**Prompt**:
Repeat the span of the entries below that starts at the line with "Reconstruct this image" and ends at the line with "COL = SC.collection", nothing more. Skip the pictures.

3D scene scripts:
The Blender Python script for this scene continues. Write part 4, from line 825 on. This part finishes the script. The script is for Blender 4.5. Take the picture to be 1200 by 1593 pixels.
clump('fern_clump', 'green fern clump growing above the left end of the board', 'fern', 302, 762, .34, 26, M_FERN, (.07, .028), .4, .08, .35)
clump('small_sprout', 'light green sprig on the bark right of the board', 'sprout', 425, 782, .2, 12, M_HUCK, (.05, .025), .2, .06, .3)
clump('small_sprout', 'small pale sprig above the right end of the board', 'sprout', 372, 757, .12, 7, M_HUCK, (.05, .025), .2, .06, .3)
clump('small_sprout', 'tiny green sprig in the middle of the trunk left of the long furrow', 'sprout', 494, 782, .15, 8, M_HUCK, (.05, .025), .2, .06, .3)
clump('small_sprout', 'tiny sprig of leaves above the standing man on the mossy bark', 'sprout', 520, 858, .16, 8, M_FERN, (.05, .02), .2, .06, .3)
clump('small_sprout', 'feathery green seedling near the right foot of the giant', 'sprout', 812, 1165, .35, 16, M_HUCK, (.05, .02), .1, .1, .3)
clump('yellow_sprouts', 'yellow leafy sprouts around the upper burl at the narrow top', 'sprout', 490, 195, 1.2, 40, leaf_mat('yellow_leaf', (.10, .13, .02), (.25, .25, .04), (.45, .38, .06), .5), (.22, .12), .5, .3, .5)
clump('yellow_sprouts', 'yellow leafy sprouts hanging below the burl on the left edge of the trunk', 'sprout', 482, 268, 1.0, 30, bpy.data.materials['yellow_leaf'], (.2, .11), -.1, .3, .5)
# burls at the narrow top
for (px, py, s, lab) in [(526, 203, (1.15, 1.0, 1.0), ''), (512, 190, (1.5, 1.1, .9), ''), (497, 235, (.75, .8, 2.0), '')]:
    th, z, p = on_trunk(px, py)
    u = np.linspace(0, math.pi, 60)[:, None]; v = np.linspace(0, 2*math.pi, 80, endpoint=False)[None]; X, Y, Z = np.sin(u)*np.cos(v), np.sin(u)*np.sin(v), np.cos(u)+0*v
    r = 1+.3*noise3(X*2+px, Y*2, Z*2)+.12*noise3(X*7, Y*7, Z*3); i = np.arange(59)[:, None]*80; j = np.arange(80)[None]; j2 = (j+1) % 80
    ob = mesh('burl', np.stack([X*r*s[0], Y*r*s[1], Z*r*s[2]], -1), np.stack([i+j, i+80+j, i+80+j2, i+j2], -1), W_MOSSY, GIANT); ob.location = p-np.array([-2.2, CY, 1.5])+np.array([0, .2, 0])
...
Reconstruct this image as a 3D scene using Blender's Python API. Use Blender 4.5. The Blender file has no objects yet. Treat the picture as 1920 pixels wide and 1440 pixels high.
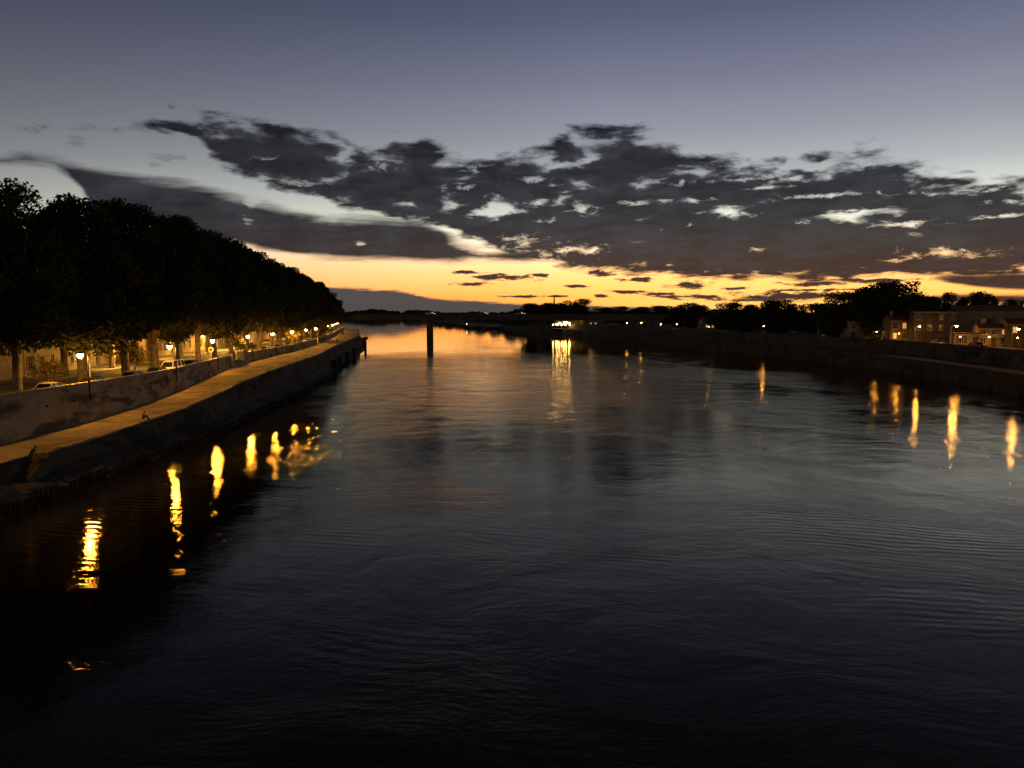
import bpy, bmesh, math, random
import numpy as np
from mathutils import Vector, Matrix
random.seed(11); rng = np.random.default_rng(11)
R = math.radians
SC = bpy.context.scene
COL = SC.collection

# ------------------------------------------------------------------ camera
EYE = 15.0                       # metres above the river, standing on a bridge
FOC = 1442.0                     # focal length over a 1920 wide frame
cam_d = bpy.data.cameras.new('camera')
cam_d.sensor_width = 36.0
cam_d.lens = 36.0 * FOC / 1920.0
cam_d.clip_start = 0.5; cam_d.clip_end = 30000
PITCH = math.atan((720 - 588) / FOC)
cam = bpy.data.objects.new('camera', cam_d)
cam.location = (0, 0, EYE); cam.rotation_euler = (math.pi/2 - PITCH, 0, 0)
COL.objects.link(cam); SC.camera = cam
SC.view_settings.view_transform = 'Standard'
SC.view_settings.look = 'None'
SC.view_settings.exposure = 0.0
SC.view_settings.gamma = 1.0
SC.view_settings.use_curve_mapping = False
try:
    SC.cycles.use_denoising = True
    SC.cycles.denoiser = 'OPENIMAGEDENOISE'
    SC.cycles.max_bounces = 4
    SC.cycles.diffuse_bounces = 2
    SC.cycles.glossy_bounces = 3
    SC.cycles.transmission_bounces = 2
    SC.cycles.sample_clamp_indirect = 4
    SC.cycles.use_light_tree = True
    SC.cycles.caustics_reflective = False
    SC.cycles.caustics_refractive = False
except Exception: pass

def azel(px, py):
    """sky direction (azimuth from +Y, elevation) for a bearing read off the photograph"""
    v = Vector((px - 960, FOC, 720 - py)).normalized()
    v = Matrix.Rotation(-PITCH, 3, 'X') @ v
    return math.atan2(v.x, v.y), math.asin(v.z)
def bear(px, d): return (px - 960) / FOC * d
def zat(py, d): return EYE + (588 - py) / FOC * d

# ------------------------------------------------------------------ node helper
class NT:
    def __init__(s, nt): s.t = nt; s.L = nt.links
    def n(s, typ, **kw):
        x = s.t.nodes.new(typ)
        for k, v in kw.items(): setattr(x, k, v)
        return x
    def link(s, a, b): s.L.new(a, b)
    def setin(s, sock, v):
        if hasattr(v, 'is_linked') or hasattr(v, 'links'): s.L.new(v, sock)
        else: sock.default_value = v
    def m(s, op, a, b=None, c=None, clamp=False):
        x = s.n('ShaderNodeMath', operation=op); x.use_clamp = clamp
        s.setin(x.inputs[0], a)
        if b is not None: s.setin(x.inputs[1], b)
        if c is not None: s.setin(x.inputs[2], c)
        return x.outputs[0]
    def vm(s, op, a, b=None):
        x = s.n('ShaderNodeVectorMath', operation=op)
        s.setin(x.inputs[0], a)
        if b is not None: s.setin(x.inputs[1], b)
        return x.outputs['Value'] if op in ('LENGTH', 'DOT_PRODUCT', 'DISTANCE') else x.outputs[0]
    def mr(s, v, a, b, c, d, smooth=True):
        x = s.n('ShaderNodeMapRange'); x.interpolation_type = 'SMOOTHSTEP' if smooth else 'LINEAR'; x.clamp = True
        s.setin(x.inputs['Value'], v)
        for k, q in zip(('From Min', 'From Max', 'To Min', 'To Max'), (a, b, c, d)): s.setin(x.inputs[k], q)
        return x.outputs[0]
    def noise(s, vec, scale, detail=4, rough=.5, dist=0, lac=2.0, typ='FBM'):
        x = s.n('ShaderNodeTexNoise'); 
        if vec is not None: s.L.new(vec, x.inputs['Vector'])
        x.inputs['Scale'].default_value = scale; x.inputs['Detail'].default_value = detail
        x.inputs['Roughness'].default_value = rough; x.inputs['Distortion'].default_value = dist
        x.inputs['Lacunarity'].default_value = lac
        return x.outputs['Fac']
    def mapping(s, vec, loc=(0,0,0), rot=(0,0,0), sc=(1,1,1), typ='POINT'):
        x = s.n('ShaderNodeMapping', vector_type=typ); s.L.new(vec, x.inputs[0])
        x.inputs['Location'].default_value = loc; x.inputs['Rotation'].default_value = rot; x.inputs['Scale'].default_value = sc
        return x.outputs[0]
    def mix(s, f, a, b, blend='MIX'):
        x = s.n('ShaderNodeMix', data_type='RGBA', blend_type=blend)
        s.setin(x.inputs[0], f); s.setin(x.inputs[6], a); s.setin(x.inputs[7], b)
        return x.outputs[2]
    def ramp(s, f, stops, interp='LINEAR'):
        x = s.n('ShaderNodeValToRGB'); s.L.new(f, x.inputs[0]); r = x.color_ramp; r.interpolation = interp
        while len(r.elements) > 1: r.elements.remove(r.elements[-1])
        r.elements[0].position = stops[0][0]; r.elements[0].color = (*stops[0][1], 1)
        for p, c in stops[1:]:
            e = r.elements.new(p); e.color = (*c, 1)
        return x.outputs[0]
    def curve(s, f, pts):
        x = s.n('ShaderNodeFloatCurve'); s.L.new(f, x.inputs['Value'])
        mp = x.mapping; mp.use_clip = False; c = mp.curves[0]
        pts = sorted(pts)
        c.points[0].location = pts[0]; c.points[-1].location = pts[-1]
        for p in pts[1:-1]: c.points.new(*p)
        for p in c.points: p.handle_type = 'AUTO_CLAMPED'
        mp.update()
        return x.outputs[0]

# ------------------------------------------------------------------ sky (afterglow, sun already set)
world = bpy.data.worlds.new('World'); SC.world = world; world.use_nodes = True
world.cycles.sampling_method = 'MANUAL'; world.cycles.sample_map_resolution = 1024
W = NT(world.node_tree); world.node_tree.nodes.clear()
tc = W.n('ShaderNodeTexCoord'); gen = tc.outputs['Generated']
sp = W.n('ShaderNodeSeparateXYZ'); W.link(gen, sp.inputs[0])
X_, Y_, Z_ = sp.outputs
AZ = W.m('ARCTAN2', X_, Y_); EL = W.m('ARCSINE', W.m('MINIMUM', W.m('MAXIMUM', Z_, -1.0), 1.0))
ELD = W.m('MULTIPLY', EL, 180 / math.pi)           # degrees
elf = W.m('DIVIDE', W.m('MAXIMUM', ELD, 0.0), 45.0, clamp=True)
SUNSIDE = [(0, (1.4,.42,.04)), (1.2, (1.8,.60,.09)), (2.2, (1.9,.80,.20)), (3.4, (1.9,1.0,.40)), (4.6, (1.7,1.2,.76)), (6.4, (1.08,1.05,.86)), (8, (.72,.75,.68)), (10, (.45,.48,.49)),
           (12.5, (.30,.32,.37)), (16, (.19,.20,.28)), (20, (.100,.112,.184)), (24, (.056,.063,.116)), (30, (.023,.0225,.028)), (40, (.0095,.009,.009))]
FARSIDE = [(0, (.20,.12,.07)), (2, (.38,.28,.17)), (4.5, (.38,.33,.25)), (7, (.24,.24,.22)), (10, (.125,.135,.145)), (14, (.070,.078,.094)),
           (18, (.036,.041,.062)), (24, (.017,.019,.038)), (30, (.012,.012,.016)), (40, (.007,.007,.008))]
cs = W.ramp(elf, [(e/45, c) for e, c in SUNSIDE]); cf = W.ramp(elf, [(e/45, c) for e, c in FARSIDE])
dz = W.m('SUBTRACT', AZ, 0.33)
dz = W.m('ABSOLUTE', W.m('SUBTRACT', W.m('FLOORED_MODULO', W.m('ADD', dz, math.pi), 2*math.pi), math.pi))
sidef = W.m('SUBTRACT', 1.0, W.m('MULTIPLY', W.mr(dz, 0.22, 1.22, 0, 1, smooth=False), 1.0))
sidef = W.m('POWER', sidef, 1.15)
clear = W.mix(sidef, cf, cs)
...
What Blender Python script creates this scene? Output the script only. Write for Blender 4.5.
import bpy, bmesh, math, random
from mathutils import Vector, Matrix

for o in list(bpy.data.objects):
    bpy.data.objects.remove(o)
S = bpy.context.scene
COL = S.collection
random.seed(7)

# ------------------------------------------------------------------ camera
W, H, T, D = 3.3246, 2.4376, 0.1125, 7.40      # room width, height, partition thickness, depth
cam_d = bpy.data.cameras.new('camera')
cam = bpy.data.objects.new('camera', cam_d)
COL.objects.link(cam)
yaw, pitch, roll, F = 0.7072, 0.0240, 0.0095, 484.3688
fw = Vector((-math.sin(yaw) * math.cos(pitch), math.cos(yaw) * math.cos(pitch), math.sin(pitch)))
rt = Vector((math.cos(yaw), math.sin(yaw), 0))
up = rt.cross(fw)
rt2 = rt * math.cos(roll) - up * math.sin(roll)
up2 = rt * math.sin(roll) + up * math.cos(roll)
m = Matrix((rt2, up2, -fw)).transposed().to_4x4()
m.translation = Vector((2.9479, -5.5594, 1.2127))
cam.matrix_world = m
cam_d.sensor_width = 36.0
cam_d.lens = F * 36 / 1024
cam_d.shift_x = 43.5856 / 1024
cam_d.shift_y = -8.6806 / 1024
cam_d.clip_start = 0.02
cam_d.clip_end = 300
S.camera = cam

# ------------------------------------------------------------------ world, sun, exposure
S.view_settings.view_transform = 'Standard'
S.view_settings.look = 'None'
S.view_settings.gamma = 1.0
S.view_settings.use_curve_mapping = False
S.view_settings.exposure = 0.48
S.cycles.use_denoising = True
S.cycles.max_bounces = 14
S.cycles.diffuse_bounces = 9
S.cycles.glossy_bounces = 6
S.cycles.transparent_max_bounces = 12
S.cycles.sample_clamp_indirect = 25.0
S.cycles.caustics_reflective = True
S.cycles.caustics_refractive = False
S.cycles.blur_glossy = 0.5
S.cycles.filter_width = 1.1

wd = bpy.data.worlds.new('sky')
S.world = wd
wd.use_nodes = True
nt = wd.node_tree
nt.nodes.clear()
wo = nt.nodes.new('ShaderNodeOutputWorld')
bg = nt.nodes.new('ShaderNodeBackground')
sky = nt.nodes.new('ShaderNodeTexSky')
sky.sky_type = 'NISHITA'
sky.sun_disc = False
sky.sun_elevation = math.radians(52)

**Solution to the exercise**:
Reconstruct this image as a 3D scene using Blender's Python API. Use Blender 4.5. The Blender file has no objects yet. Treat the picture as 1920 pixels wide and 1440 pixels high.
import bpy, bmesh, math, random
import numpy as np
from mathutils import Vector, Matrix
random.seed(11); rng = np.random.default_rng(11)
R = math.radians
SC = bpy.context.scene
COL = SC.collection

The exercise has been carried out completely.